In May 2017, Nepal’s government signed a BRI framework agreement, which included an ambitious plan to build a railway link between China and Nepal through the Himalayas; this rail link would allow Nepal to lessen its reliance on Indian land routes for trade purposes.

Various projects began to be discussed and feasibility studies were commissioned under the BRI plan. These projects, more details for which emerged in 2019, were the extension of an electricity transmission line and the creation of a technical university in Nepal, and of course, construction of a vast network of roads and rail, which included the trans-Himalayan railway from Keyrung to Kathmandu.

During this time, the United States entered the picture with a full-scale effort to disparage the BRI funding in Nepal and to promote the use of MCC money there instead. In September 2017, the government of Nepal signed an agreement with the United States called the Nepal Compact. This agreement, worth $500 million, is for an electricity transmission project and for a road maintenance project.

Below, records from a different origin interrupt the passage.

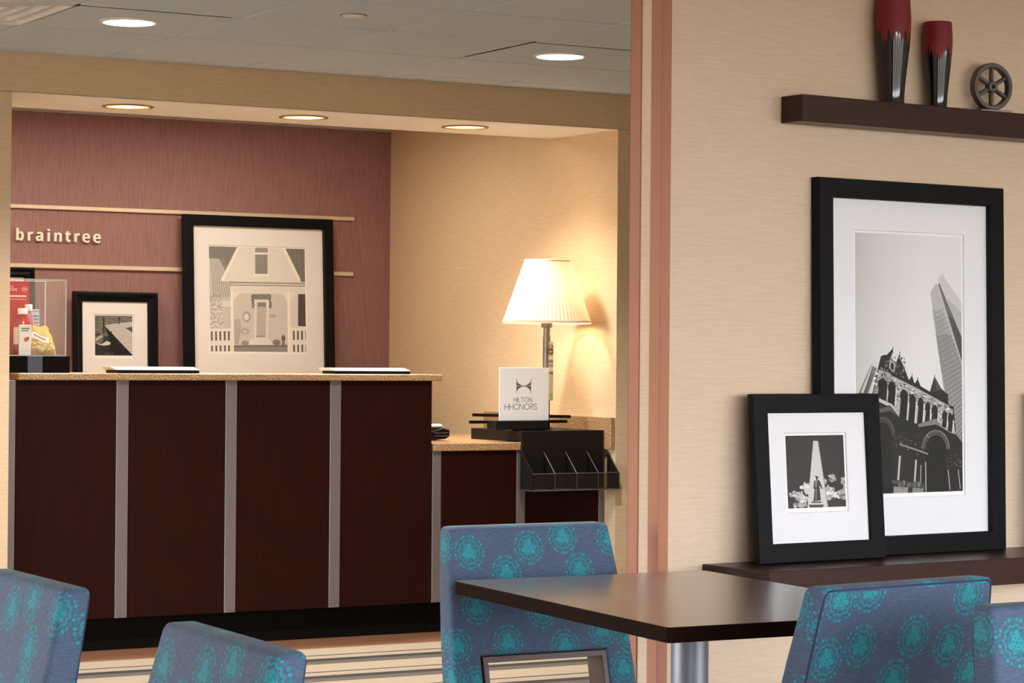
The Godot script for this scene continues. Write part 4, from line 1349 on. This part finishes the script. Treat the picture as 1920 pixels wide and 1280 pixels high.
	part("shade_trim", MB.new().lathe([Vector2(0.203, yb - 0.003), Vector2(0.207, yb), Vector2(0.2065, yb + 0.010), Vector2(0.202, yb + 0.012)], 64).mesh(60), M.shade, d)
	part("shade_trim", MB.new().lathe([Vector2(0.107, yt - 0.010), Vector2(0.1075, yt - 0.002), Vector2(0.105, yt + 0.001), Vector2(0.102, yt - 0.002)], 64).mesh(60), M.shade, d)
	for k in 3:
		part("spider_arm", MB.new().tube([Vector3(0, yt - 0.03, 0), Vector3(0.103, yt - 0.008, 0).rotated(Vector3.UP, TAU * k / 3)], 0.0018, 6).mesh(), M.grey_metal, d)
	var glow := mat(Color.WHITE, 0.5)
	glow.emission_enabled = true
	glow.emission = rgb(255, 226, 184)
	glow.emission_energy_multiplier = 3.0
	var bulb := SphereMesh.new()
	bulb.radius = 0.03
	bulb.height = 0.06
	bulb.radial_segments = 24
	bulb.rings = 12
	part("bulb", bulb, glow, d, Vector3(0, L.call(1.505), 0))
	var li := OmniLight3D.new()
	li.name = "lamp_light"
	li.light_color = rgb(255, 226, 184)
	li.light_energy = 0.13
	li.light_size = 0.06
	li.omni_range = 14.0
	li.omni_attenuation = 2.0
	li.shadow_enabled = true
	d.add_child(li)
	li.position = Vector3(0, L.call(1.505), 0)
	# striped tag strip hanging on the lamp pole
	var tp := Pic.new(32, 256, rgb(206, 190, 166))
	for k in 7:
		tp.poly([Vector2(0, 30 + k * 17), Vector2(32, 30 + k * 17), Vector2(32, 38 + k * 17 + k % 3), Vector2(0, 38 + k * 17 + k % 3)], [rgb(120, 108, 96), rgb(150, 140, 124), rgb(236, 226, 206)][k % 3])
	tp.poly([Vector2(0, 224), Vector2(32, 224), Vector2(32, 256), Vector2(0, 256)], rgb(176, 180, 104))
	d = thing("tag_strip", "striped paper tag strip clipped to the grey lamp pole", "tag", Vector3(5.787, 1.03, -9.718))
	part("strip", MB.new().span(Vector3(-0.012, 0, 0), Vector3(0.012, 0.272, -0.001)).mesh(), M.paper_card, d)
	var tm := mat(Color.WHITE, 0.6, 0.0, tp.tex())
	tm.texture_repeat = false
	part("print", MB.new().panel(0.024, 0.272, 0, 0.0004).mesh(), tm, d)
	for k in 2:
		var loop := []
		for s in 13:
			loop.append(Vector3(-0.006 + 0.016 * cos(TAU * s / 12), 0.25 - 0.024 * k + 0.007 * sin(TAU * s / 12), 0.003 + 0.006 * sin(TAU * s / 24)))
		part("wire_clip", MB.new().tube(loop, 0.0016, 6).mesh(40), M.iron, d)
	# telephone, mostly hidden behind the tall desk
	d = thing("telephone", "black desk telephone peeking from behind the tall desk end", "telephone", Vector3(5.26, 0.8446, -9.95))
	var b := MB.new()
	b.slab(PackedVector2Array([Vector2(-0.07, 0.0), Vector2(0.055, 0.008), Vector2(0.075, 0.02), Vector2(0.075, 0.05), Vector2(0.04, 0.058), Vector2(-0.07, 0.03)]), 0.18, 0.004)
	part("body", b.mesh(), M.black, d)
	part("handset", MB.new().box(Vector3(0.005, 0.066, 0.04), Vector3(0.1, 0.018, 0.045), 0.007).mesh(50), M.paper_card, d)
	for k in 2:
		part("trim_line", MB.new().box(Vector3(0.03, 0.022 + 0.014 * k, 0.091), Vector3(0.07, 0.003, 0.002)).mesh(), M.strip, d)


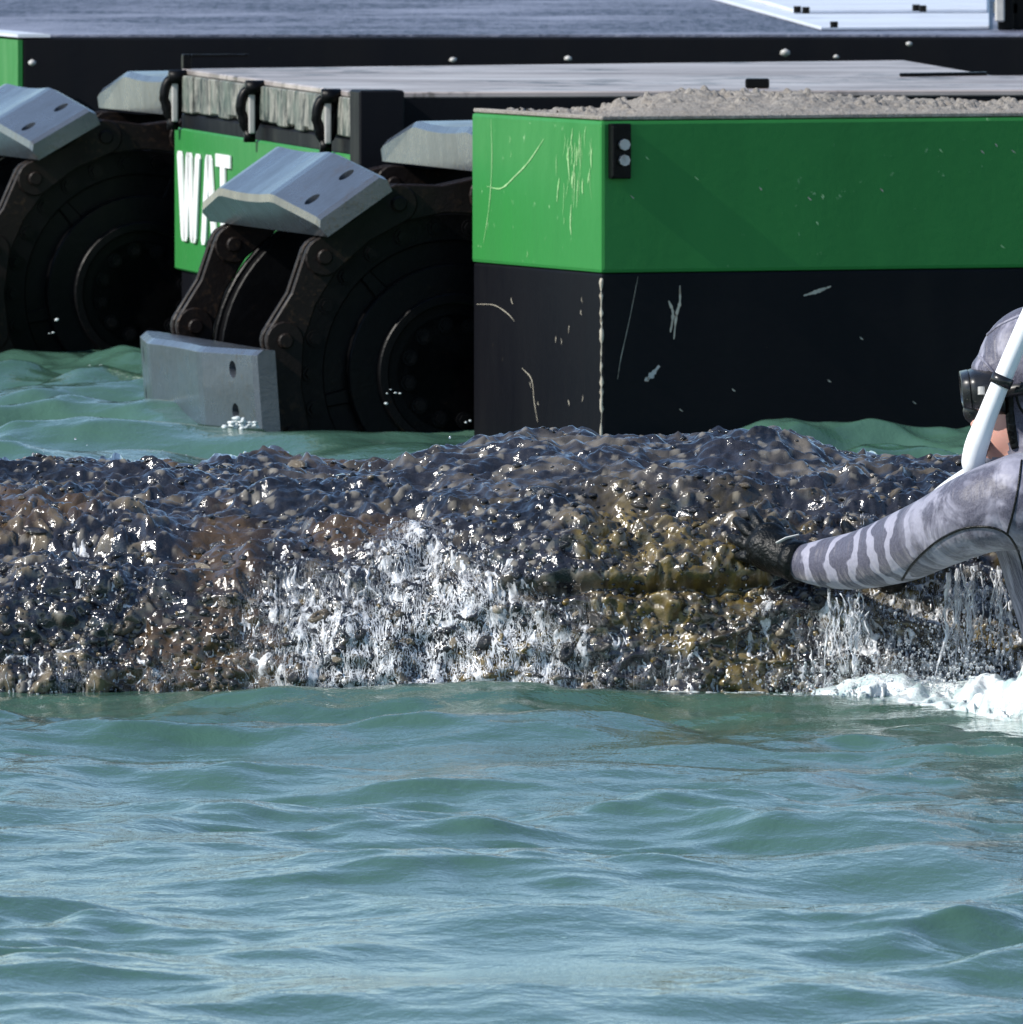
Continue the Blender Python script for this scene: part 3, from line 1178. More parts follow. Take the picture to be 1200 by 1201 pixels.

At this point, Nepal had access to both BRI and MCC funds and neither of the parties seemed to mind that fact. This provided an opportunity for Nepal to use both these resources to develop much-needed infrastructure, or as former prime minister Madhav Kumar Nepal told me in 2020, his country could get new loans from the Asian Development Bank.

After both deals had been signed, a political dispute broke out in Nepal, which resulted in the split of the Communist Party of Nepal and the fall of the leftist government. One major issue on the table was the MCC and its role in the overall Indo-Pacific Strategy of the United States, which seems to be targeted against China.